Friday, May 16, 2014

The Pioneer Of Romantic Suspense

Our scheduled author was not able to make it here today, so let's take this opportunity to celebrate the career of a woman they called the pioneer of Romantic Suspense, Mary Stewart.  

To quote her biography, "Mary Stewart's legacy as an author is vast. She is considered by many to be the mother of the modern romantic suspense novel. She was among the first to integrate mystery and love story, seamlessly blending the two elements in such a way that each strengthens the other. Pamela Regis writes, "Stewart's influence extends to every writer of romantic suspense, for Stewart understood and perfected this hybrid of romance and mystery and used it as a structure for books so beautifully written that they have endured to become part of the canon of the twentieth-century romance novel." Popular authors continue to list her books among their favorites and cite her as influential to their own work. And even thirty years after publication, her books continue to be reprinted again and again."

Ever one to go with what was in her heart, Mary said, "The publishers didn't want me to write The Crystal Cave in the first place, because they were doing so well with the earlier books. Publishers never want you to change; if one horse is doing well, they don't want you to change horses. I've written stories since I was three and a half, and I think you're either born with the storyteller's flair or you're not. You can learn much about the craft of writing, but you either have the storyteller's flair or you don't. It's no virtue of mine. It's just there."

Mary Stewart was the author I used the flashlight in bed trick at night. Back in those days I didn't understand that there was a term for what I was reading (Romantic Suspense).  I just knew it made my toes curl, and that I couldn't get through the pages fast enough.

I'll leave you with a quote from Madame Will You Talk.

Oh, hell." He landed beside me, soft-footed on the pine needles. "This is beginning to have all the elements of a farce, isn't it? Too many villains, and nothing to tie them up with.” 

You will be missed!


  1. Loved her books. Such an inspiration!

  2. I didn't realize she had died. I LOVED her books. She was a flashlight under the covers read for me, too, and also made me long to go to Greece!

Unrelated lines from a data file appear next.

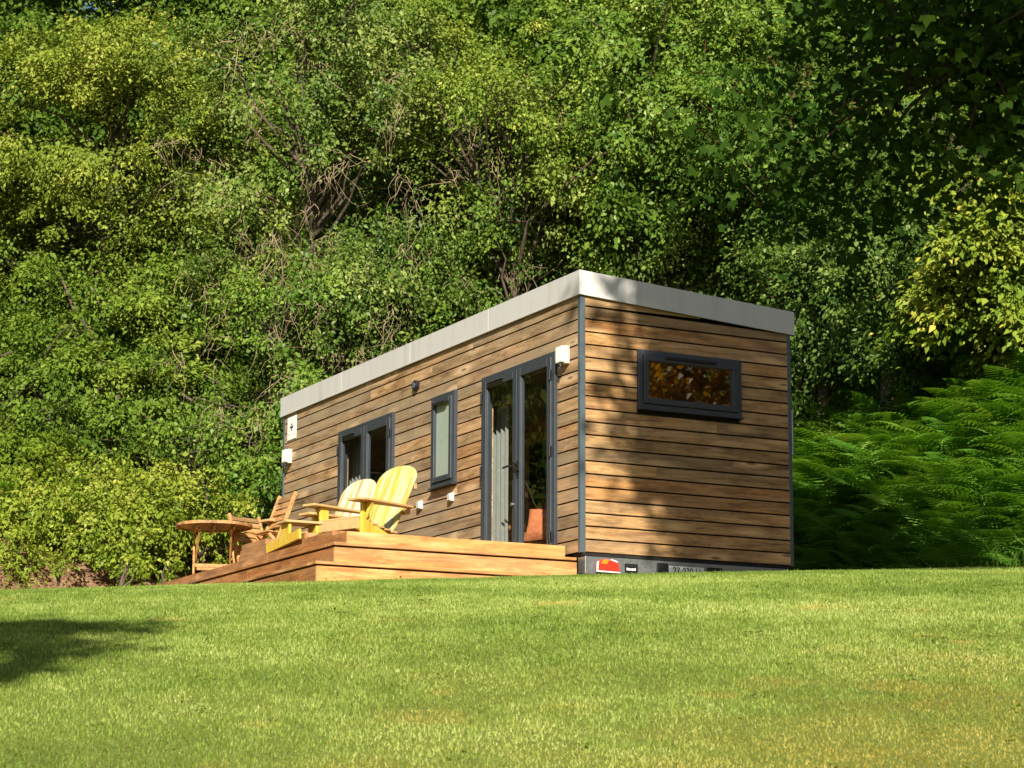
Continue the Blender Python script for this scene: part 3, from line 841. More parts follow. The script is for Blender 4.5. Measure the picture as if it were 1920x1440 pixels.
# ------------------------------------------------------------------ garden furniture
DZ = .0725
def adirondack(x, y, rz, s, back, label, side='yellow'):
    t = thing('adirondack_chair', label, 'garden chair', (x, y, DZ), rz, 'slatted garden armchairs on the deck')
    t.scale = (s, s, s)
    # side stringers running from the front seat edge down to the ground behind
    for sx in (-1, 1):
        MB().prism([(-.02, .36), (.10, .385), (.95, .07), (.95, .0), (.84, .0), (.02, .26), (-.02, .28)], .028,
                   Matrix.Translation((sx*.262, 0, 0)) @ Matrix.Rotation(R(90), 4, 'Z')).build('stringer', M[side], t, local=True, bevel=.004)
        # front leg
        MB().box((sx*.30-.015, .0, 0), (sx*.30+.015, .11, .548)).build('leg', M[side], t, local=True, bevel=.004)
        # arm bracket and arm with a flared front
        MB().prism([(0, .0), (.09, .0), (0, -.16)], .025, Matrix.Translation((sx*.332, .055, .547)) @ Matrix.Rotation(R(0 if sx > 0 else 180), 4, 'Z')).build('arm_bracket', M[side], t, local=True, bevel=.003)
        poly = [(.24, -.13), (.42, -.13), (.44, -.08), (.43, .12), (.37, .62), (.36, .68), (.30, .68), (.29, .55), (.25, .10)]
        vs = [(sx*a, c, .549) for a, c in poly] + [(sx*a, c, .573) for a, c in poly]; n = len(poly)
        fs = [tuple(range(n))[::-1], tuple(range(n, 2*n))] + [(i, (i+1) % n, (i+1) % n+n, i+n) for i in range(n)]
        if sx < 0: fs = [f[::-1] for f in fs]
        MB().add(vs, fs).build('arm', M['arm'], t, local=True, bevel=.004)
    # seat slats
    b = MB()
    for i in range(6):
        yy = .0+.09*i; zz = .395 - .022*i - (.012*math.sin(i/5*math.pi))
        b.box((-.285, yy, zz), (.285, yy+.078, zz+.020), None)
    b.build('seat', M['arm'], t, local=True, bevel=.004)
    MB().box((-.285, -.022, .285), (.285, -.0005, .392)).build('front_rail', M['arm'], t, local=True, bevel=.004)
    # fan back: slats with a rounded head, reclined
    tilt = R(24); Mb = Matrix.Translation((0, .47, .17)) @ Matrix.Rotation(-tilt, 4, 'X')
    b = MB(); ns = 5
    for i in range(ns):
        c0 = -1+2*i/ns; c1 = -1+2*(i+1)/ns
        def xw(c, q): return c*(.235 + .065*q)
        def hh(c): return .95*(.76 + .24*math.sqrt(max(0, 1-(abs(c)*.97)**2.4)))
        poly = [(xw(c0, 0)+.0045, 0), (xw(c1, 0)-.0045, 0)]
        if i == 0: poly = [(xw(c0,0)+.10, 0-.0), (xw(c1, 0)-.0045, -.0), ]
        if i == ns-1: poly = [(xw(c0, 0)+.0045, 0), (xw(c1,0)-.10, 0)]
        e = [(c1 + (c0-c1)*k/5) for k in range(6)]
        if i == ns-1: poly += [(xw(c1,0), .22)]
        for k, c in enumerate(e):
            h_ = hh(c)
            poly.append((xw(c, h_/.93) + (-.0045 if k == 0 else .0045 if k == 5 else 0), h_))
        if i == 0: poly += [(xw(c0,0), .22)]
        b.prism(poly, .02, Mb)
    bo = b.build('backrest', M[back], t, local=True, bevel=.003)
    bm = bmesh.new(); bm.from_mesh(bo.data); bmesh.ops.recalc_face_normals(bm, faces=bm.faces); bm.to_mesh(bo.data); bm.free()
    # rails behind the back: lower and at arm height
    for h_, w_ in ((.40, .30), (.70, .27)):
        p = Mb @ Vector((0, .028, h_)); MB().box((-w_, p.y-.0, p.z-.03), (w_, p.y+.035, p.z+.03)).build('back_rail', M['arm'], t, local=True, bevel=.004)
    return t
adirondack(-2.36, -1.56, R(20), 1.04, 'back_green', 'worn lime yellow slatted garden armchair with the taller brighter back')
adirondack(-4.02, -1.40, R(14), 1.12, 'back_white', 'faded whitish slatted garden armchair with an orange outer back slat')

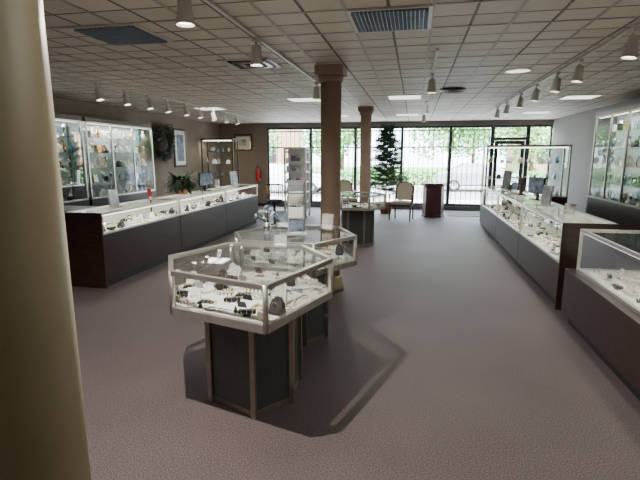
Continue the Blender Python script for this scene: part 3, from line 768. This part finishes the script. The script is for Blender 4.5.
def car(x, y, k):
    b = MB('parked_car'); b.T = Matrix.Translation((x, y, -.16))
    pr = [(-2.2, .35), (2.2, .35), (2.25, .7), (2.1, .85), (1.2, .95), (.6, 1.4), (-.9, 1.43), (-1.6, 1.0), (-2.15, .92), (-2.25, .65)]
    n = len(pr); v = [(p[0], -.85+(.14 if p[1] > 1.1 else 0), p[1]) for p in pr]+[(p[0], .85-(.14 if p[1] > 1.1 else 0), p[1]) for p in pr]
    b.faces(v, [(i, (i+1) % n, n+(i+1) % n, n+i) for i in range(n)]+[tuple(range(n)), tuple(range(2*n-1, n-1, -1))], k)
    b.faces([(-1.35, -.84, .98), (1.0, -.84, .98), (.55, -.73, 1.34), (-.85, -.73, 1.36)], [(0, 1, 2, 3)], 'screen')
    for wx in (-1.4, 1.4):
        for wy in (-.86, .68):
            T0 = b.T; b.T = T0 @ Matrix.Translation((wx, wy, .33)) @ Matrix.Rotation(-pi/2, 4, 'X'); b.lathe([(.2, 0), (.33, .01), (.33, .18), (.2, .19)], (0, 0, 0), 'tyre', 20); b.lathe([(.05, -.01), (.19, -.005)], (0, 0, 0), 'silver', 16, cap=False); b.T = T0
    b.done(bevel=.04)
car(-6.2, 22.3, 'carw'); car(3.4, 25.3, 'cars')

# ------------------------------------------------------------------ world & sun
w = bpy.data.worlds.new('World'); bpy.context.scene.world = w; w.use_nodes = True
nt = w.node_tree; bg = nt.nodes['Background']; bg.inputs[1].default_value = 1.0
sk = nt.nodes.new('ShaderNodeTexSky'); sk.sky_type = 'HOSEK_WILKIE'; sk.turbidity = 4; sk.ground_albedo = .4
sk.sun_direction = Vector((.3, -.5, .8)).normalized()
mx = nt.nodes.new('ShaderNodeMix'); mx.data_type = 'RGBA'; mx.inputs['Factor'].default_value = .8
mx.inputs['B'].default_value = (16, 19, 22, 1)
nt.links.new(sk.outputs[0], mx.inputs['A']); nt.links.new(mx.outputs['Result'], bg.inputs[0])
sun = bpy.data.lights.new('sun', 'SUN'); sun.energy = 45; sun.angle = .01; sun.color = (1, .96, .92)
so = bpy.data.objects.new('sun', sun); bpy.context.scene.collection.objects.link(so)
so.rotation_euler = Vector((-.3, .5, -.8)).to_track_quat('-Z', 'Y').to_euler()

# ------------------------------------------------------------------ camera
cam = bpy.data.cameras.new('camera'); co = bpy.data.objects.new('camera', cam); bpy.context.scene.collection.objects.link(co)
cam.lens = 26.0; cam.sensor_width = 36; cam.clip_start = .05; cam.clip_end = 300
co.location = (0, 0, 1.68); co.rotation_euler = Euler((math.radians(90-10.4), 0, math.radians(11.4)), 'XYZ')
bpy.context.scene.camera = co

  3. She was my favorite author since early teens. I read and re-read those mystery/romances and dreamed of going to the bridge at Avignon, hiking the Scottish coast in the fog, the quiet hillsides of the island of Crete, the light over the ruins at Delphi, seeing the white stallions in Vienna, all the wonderful places and adventures. In time, I did visit some of these and thought back to the images evoked by her wonderful writing. I am so glad her writing was a part of my life.